Written request: Leaving out every picture, retype the lines below from the top through the one that contains "def D(az): return".

Data shown:
○ ○ ○
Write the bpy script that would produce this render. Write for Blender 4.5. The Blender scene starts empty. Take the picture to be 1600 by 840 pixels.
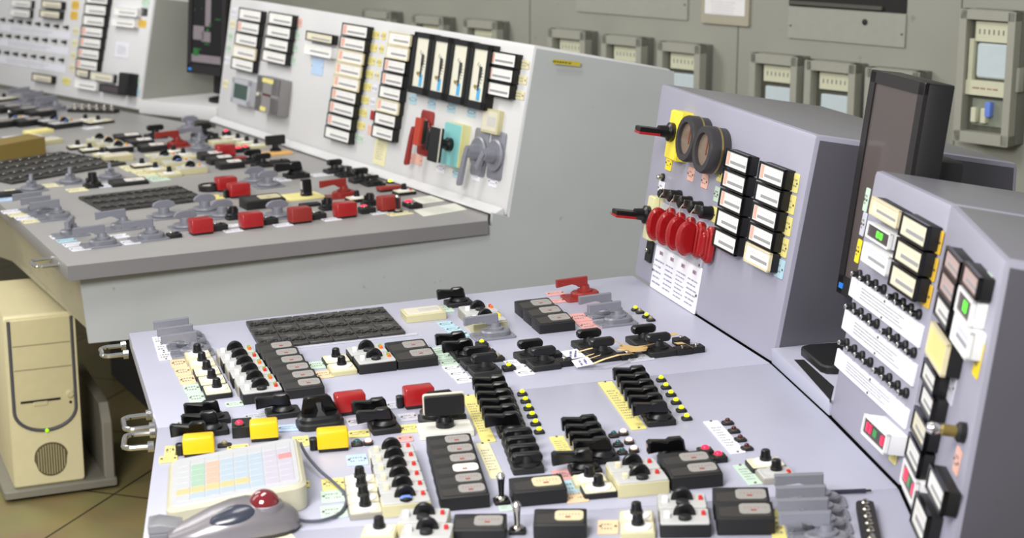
import bpy, bmesh, math, random
from mathutils import Vector, Matrix
R = math.radians
random.seed(7)
SC = bpy.context.scene
COL = SC.collection

# ------------------------------------------------------------------ camera
FPX, HOR = 2640.0, -190.0
CAM = Vector((0, 0, 1.72))
pit = math.atan((420 - HOR) / FPX)
FW = Vector((0, math.cos(pit), -math.sin(pit)))
UP = Vector((0, math.sin(pit), math.cos(pit)))
RT = Vector((1, 0, 0))
cd = bpy.data.cameras.new('camera'); cam = bpy.data.objects.new('camera', cd); COL.objects.link(cam)
cam.location = CAM; cam.rotation_euler = (R(90) - pit, 0, 0)
cd.sensor_width = 36; cd.lens = FPX / 1600 * 36; cd.clip_start = .05
cd.dof.use_dof = True; cd.dof.focus_distance = 3.35; cd.dof.aperture_fstop = 5.0
SC.camera = cam
ZV = Vector((0, 0, 1))

def hit(p, O, N):
    r = FW + RT * ((p[0] - 800) / FPX) + UP * ((420 - p[1]) / FPX)
    return CAM + r * ((O - CAM).dot(N) / r.dot(N))
def D(az): return Vector((math.sin(R(az)), math.cos(R(az)), 0))

class Frame:
    """a mounting surface: X across, Y along, Z out of it"""
    def __init__(s, O, X, Y):
        s.O = O; s.X = X.normalized(); s.Z = X.cross(Y).normalized(); s.Y = s.Z.cross(s.X)
    def at(s, p, off=0): return hit(p, s.O + s.Z * off, s.Z)
    def mat(s, P, rot=0):
        m = Matrix((s.X, s.Y, s.Z)).transposed().to_4x4()
        if rot: m = m @ Matrix.Rotation(R(rot), 4, 'Z')
        m.translation = P
        return m
def desk_plane(p, h, az, tau):
    O = hit(p, Vector((0, 0, h)), ZV)
    V = D(az) * math.cos(R(tau)) + ZV * math.sin(R(tau))
    N = D(az - 90).cross(V); N = N if N.z > 0 else -N
    return O, N.normalized()
def desk_frame(O, N, azy):
    Y = D(azy); Y = (Y - N * Y.dot(N)).normalized()
    return Frame(O, Y.cross(N), Y)
def panel_frame(c1, c2, lean):
    U = (c2 - c1).normalized(); W = ZV.cross(U).normalized()
    return Frame(c1, U, ZV * math.cos(R(lean)) + W * math.sin(R(lean)))

# ------------------------------------------------------------------ materials
def lin(c): return tuple((v / 255 / 12.92) if v / 255 <= .04045 else ((v / 255 + .055) / 1.055) ** 2.4 for v in c)
MATS = {}
def M(col, rough=.5, metal=0, var=.06, scale=40, emit=0, bump=0, spec=.5, coat=0, alpha=1):
    key = (col, rough, metal, var, scale, emit, bump, spec, coat, alpha)
    if key in MATS: return MATS[key]
    m = bpy.data.materials.new('paint_%d' % len(MATS)); m.use_nodes = True
    nt = m.node_tree; b = nt.nodes['Principled BSDF']; l = nt.links
    c = lin(col)
    b.inputs['Roughness'].default_value = rough; b.inputs['Metallic'].default_value = metal
    b.inputs['Specular IOR Level'].default_value = spec; b.inputs['Coat Weight'].default_value = coat
    tc = nt.nodes.new('ShaderNodeTexCoord'); nz = nt.nodes.new('ShaderNodeTexNoise')
    nz.inputs['Scale'].default_value = scale; nz.inputs['Detail'].default_value = 4
    l.new(tc.outputs['Object'], nz.inputs['Vector'])
    mx = nt.nodes.new('ShaderNodeMix'); mx.data_type = 'RGBA'
    mx.inputs[6].default_value = (*[v * (1 - var) for v in c], 1); mx.inputs[7].default_value = (*[min(1, v * (1 + var)) for v in c], 1)
    l.new(nz.outputs['Fac'], mx.inputs[0]); l.new(mx.outputs[2], b.inputs['Base Color'])
    if emit:
        b.inputs['Emission Color'].default_value = (*c, 1); b.inputs['Emission Strength'].default_value = emit
    if bump:
        bp = nt.nodes.new('ShaderNodeBump'); bp.inputs['Strength'].default_value = bump; bp.inputs['Distance'].default_value = .002
        l.new(nz.outputs['Fac'], bp.inputs['Height']); l.new(bp.outputs['Normal'], b.inputs['Normal'])
    if alpha < 1:
        b.inputs['Transmission Weight'].default_value = 1 - alpha; b.inputs['IOR'].default_value = 1.3
    MATS[key] = m
    return m
def worn(col, spot, rough=.4, scale=5, amount=.66):
    """enamel paint with scuffs and chips"""
    m = bpy.data.materials.new('worn_paint'); m.use_nodes = True
    nt = m.node_tree; b = nt.nodes['Principled BSDF']; l = nt.links
    tc = nt.nodes.new('ShaderNodeTexCoord')
    n1 = nt.nodes.new('ShaderNodeTexNoise'); n1.inputs['Scale'].default_value = scale; n1.inputs['Detail'].default_value = 8
    n2 = nt.nodes.new('ShaderNodeTexNoise'); n2.inputs['Scale'].default_value = scale * 7; n2.inputs['Detail'].default_value = 3
    for n in (n1, n2): l.new(tc.outputs['Object'], n.inputs['Vector'])
    c = lin(col); mx = nt.nodes.new('ShaderNodeMix'); mx.data_type = 'RGBA'
    mx.inputs[6].default_value = (*[v * .92 for v in c], 1); mx.inputs[7].default_value = (*[min(1, v * 1.07) for v in c], 1)
    l.new(n1.outputs['Fac'], mx.inputs[0])
    cr = nt.nodes.new('ShaderNodeValToRGB'); cr.color_ramp.elements[0].position = amount; cr.color_ramp.elements[1].position = amount + .06
    l.new(n2.outputs['Fac'], cr.inputs['Fac'])
    m2 = nt.nodes.new('ShaderNodeMix'); m2.data_type = 'RGBA'; m2.inputs[7].default_value = (*lin(spot), 1)
    mul = nt.nodes.new('ShaderNodeMath'); mul.operation = 'MULTIPLY'; mul.inputs[1].default_value = .5
    l.new(cr.outputs['Color'], mul.inputs[0]); l.new(mul.outputs[0], m2.inputs[0]); l.new(mx.outputs[2], m2.inputs[6])
    l.new(m2.outputs[2], b.inputs['Base Color'])
    rr = nt.nodes.new('ShaderNodeMapRange'); rr.inputs['To Min'].default_value = rough - .1; rr.inputs['To Max'].default_value = rough + .12
    l.new(n1.outputs['Fac'], rr.inputs['Value']); l.new(rr.outputs['Result'], b.inputs['Roughness'])
    return m
BLACK = M((15, 15, 17), .32, bump=.05); BLACKD = M((18, 18, 19), .5); SOOT = M((27, 26, 26), .55)
GLOSSB = M((10, 10, 12), .2)
GREYM = M((136, 137, 147), .36, .25, bump=.1, scale=160); GREYD = M((128, 129, 137), .4, .2, bump=.1, scale=160)
RED = M((158, 25, 28), .32, coat=.2); REDD = M((140, 38, 32), .45); YEL = M((236, 192, 10), .35, coat=.2)
CREAM = M((214, 208, 180), .5); CREAMD = M((196, 190, 150), .5); LGREY = M((186, 186, 184), .5); CASEG = M((150, 146, 136), .5)
WHITE = M((232, 232, 232), .5); INK = M((50, 50, 60), .7); INKB = M((60, 60, 120), .7)
STEEL = M((196, 190, 178), .22, 1); CHROME = M((215, 214, 210), .12, 1); SCREW = M((120, 112, 100), .35, .8)
GLASSF = M((200, 198, 192), .12, spec=.6)
L_YEL = M((226, 248, 0), .3, emit=1.1); L_RED = M((255, 30, 70), .3, emit=1.3); L_PINK = M((255, 205, 190), .3, emit=.9); L_DARK = M((70, 26, 26), .2); L_TEAL = M((40, 90, 96), .2)
L_GREEN = M((90, 230, 60), .3, emit=.9); L_ORANGE = M((235, 110, 30), .35); B_BLUE = M((110, 140, 225), .4); B_RED = M((200, 40, 34), .4); B_GREEN = M((120, 160, 50), .4)
TINT = M((226, 172, 154), .5)
PC = {'yellow': M((226, 214, 130), .55), 'cream': M((226, 220, 178), .55), 'green': M((192, 214, 196), .55), 'orange': M((232, 200, 160), .55),
      'white': M((226, 226, 234), .55), 'cyan': M((172, 204, 216), .55), 'blue': M((180, 204, 232), .55), 'red': M((222, 162, 158), .55),
      'clear': M((196, 198, 208), .3), 'gold': M((226, 184, 60), .5), 'pink': M((224, 176, 160), .55), 'bright': M((244, 214, 30), .5), 'black': BLACKD, 'redhard': RED}

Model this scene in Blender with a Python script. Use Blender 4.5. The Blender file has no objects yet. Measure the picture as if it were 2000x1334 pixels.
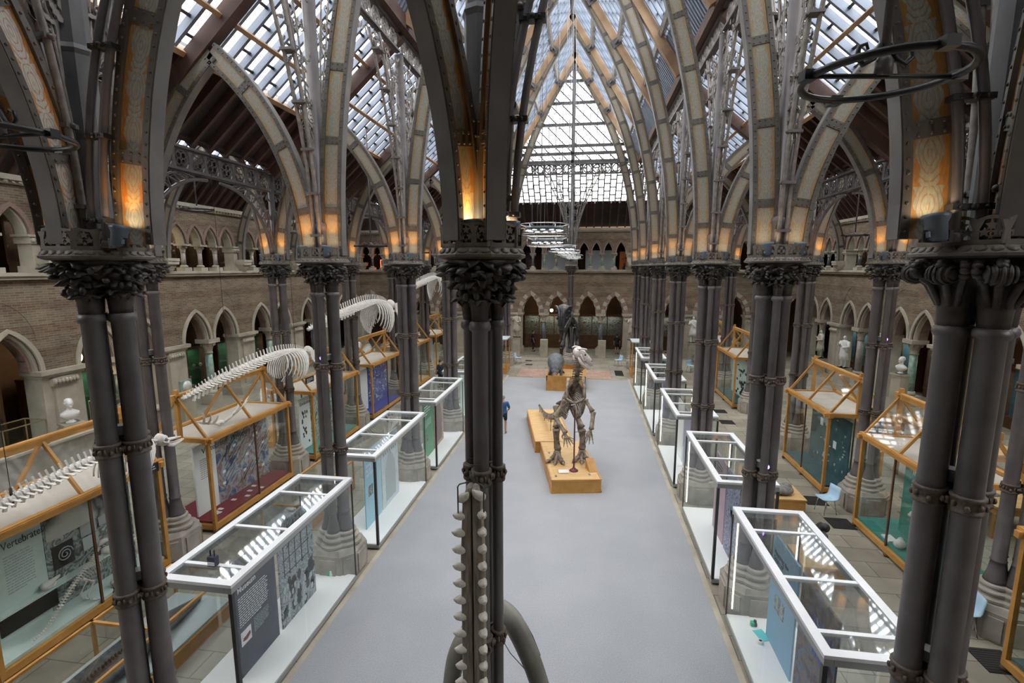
import bpy, math, random
from math import sin, cos, pi, radians, sqrt, atan2, hypot
from mathutils import Vector, Matrix

# ---------------------------------------------------------------- scene, camera, light
SC = bpy.context.scene
COL = SC.collection
rnd = random.Random(7)

cam_data = bpy.data.cameras.new('camera')
cam_data.sensor_width = 36.0
cam_data.lens = 962.0 / 2000.0 * 36.0
cam_data.clip_end = 200
cam = bpy.data.objects.new('camera', cam_data)
cam.location = (1.06, 0.0, 7.2)
cam.rotation_euler = (radians(90 - 8.55), 0, radians(8.46))
COL.objects.link(cam)
SC.camera = cam

W = bpy.data.worlds.new('overcast_sky')
SC.world = W
W.use_nodes = True
_bg = W.node_tree.nodes['Background']
_bg.inputs[0].default_value = (1.0, 0.985, 0.965, 1)
_bg.inputs[1].default_value = 4.6

SC.view_settings.view_transform = 'Standard'
SC.view_settings.look = 'None'
SC.view_settings.gamma = 1.0
SC.view_settings.use_curve_mapping = False
SC.view_settings.exposure = 0.95
try:
    SC.cycles.transparent_max_bounces = 24
    SC.cycles.max_bounces = 7
    SC.cycles.diffuse_bounces = 4
    SC.cycles.glossy_bounces = 3
    SC.cycles.sample_clamp_indirect = 6.0
    SC.cycles.caustics_reflective = False
    SC.cycles.caustics_refractive = False
except Exception:
    pass

# ---------------------------------------------------------------- materials
MATS = {}
def _mat(name):
    m = bpy.data.materials.new(name)
    m.use_nodes = True
    return m, m.node_tree, m.node_tree.nodes['Principled BSDF']

def N(nt, t, **kw):
    n = nt.nodes.new(t)
    for k, v in kw.items():
        setattr(n, k, v)
    return n

def ramp(nt, stops, interp='LINEAR'):
    r = N(nt, 'ShaderNodeValToRGB')
    r.color_ramp.interpolation = interp
    els = r.color_ramp.elements
    while len(els) < len(stops):
        els.new(0.5)
    for e, (p, c) in zip(els, stops):
        e.position = p
        e.color = (c[0], c[1], c[2], 1)
    return r

def paint(name, c1, c2=None, scale=6.0, rough=0.5, metal=0.0, spec=0.5, bump=0.0, stretch=(1, 1, 1), detail=4):
    """noise-mottled surface"""
    m, nt, b = _mat(name)
    b.inputs['Roughness'].default_value = rough
    b.inputs['Metallic'].default_value = metal
    b.inputs['Specular IOR Level'].default_value = spec
    if c2 is None:
        b.inputs['Base Color'].default_value = (*c1, 1)
    else:
        tc = N(nt, 'ShaderNodeTexCoord')
        mp = N(nt, 'ShaderNodeMapping')
        mp.inputs['Scale'].default_value = stretch
        nz = N(nt, 'ShaderNodeTexNoise')
        nz.inputs['Scale'].default_value = scale
        nz.inputs['Detail'].default_value = detail
        r = ramp(nt, [(0.3, c1), (0.7, c2)])
        nt.links.new(tc.outputs['Object'], mp.inputs[0])
        nt.links.new(mp.outputs[0], nz.inputs['Vector'])
        nt.links.new(nz.outputs['Fac'], r.inputs[0])
        nt.links.new(r.outputs[0], b.inputs['Base Color'])
        if bump:
            bp = N(nt, 'ShaderNodeBump')
            bp.inputs['Strength'].default_value = bump
            bp.inputs['Distance'].default_value = 0.02
            nt.links.new(nz.outputs['Fac'], bp.inputs['Height'])
            nt.links.new(bp.outputs[0], b.inputs['Normal'])
    MATS[name] = m
    return m

def glow(name, c, s):
    m, nt, b = _mat(name)
    b.inputs['Base Color'].default_value = (*c, 1)
    b.inputs['Emission Color'].default_value = (*c, 1)
    b.inputs['Emission Strength'].default_value = s
    MATS[name] = m
    return m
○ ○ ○
Answer:
Write the bpy script that would produce this render. Write for Blender 4.5. The Blender scene starts empty. Take the picture to be 1600 by 840 pixels.
import bpy, bmesh, math, random
from mathutils import Vector, Matrix
R = math.radians
random.seed(7)
SC = bpy.context.scene
COL = SC.collection

# ------------------------------------------------------------------ camera
FPX, HOR = 2640.0, -190.0
CAM = Vector((0, 0, 1.72))
pit = math.atan((420 - HOR) / FPX)
FW = Vector((0, math.cos(pit), -math.sin(pit)))
UP = Vector((0, math.sin(pit), math.cos(pit)))
RT = Vector((1, 0, 0))
cd = bpy.data.cameras.new('camera'); cam = bpy.data.objects.new('camera', cd); COL.objects.link(cam)
cam.location = CAM; cam.rotation_euler = (R(90) - pit, 0, 0)
cd.sensor_width = 36; cd.lens = FPX / 1600 * 36; cd.clip_start = .05
cd.dof.use_dof = True; cd.dof.focus_distance = 3.35; cd.dof.aperture_fstop = 5.0
SC.camera = cam
ZV = Vector((0, 0, 1))

def hit(p, O, N):
    r = FW + RT * ((p[0] - 800) / FPX) + UP * ((420 - p[1]) / FPX)
    return CAM + r * ((O - CAM).dot(N) / r.dot(N))
def D(az): return Vector((math.sin(R(az)), math.cos(R(az)), 0))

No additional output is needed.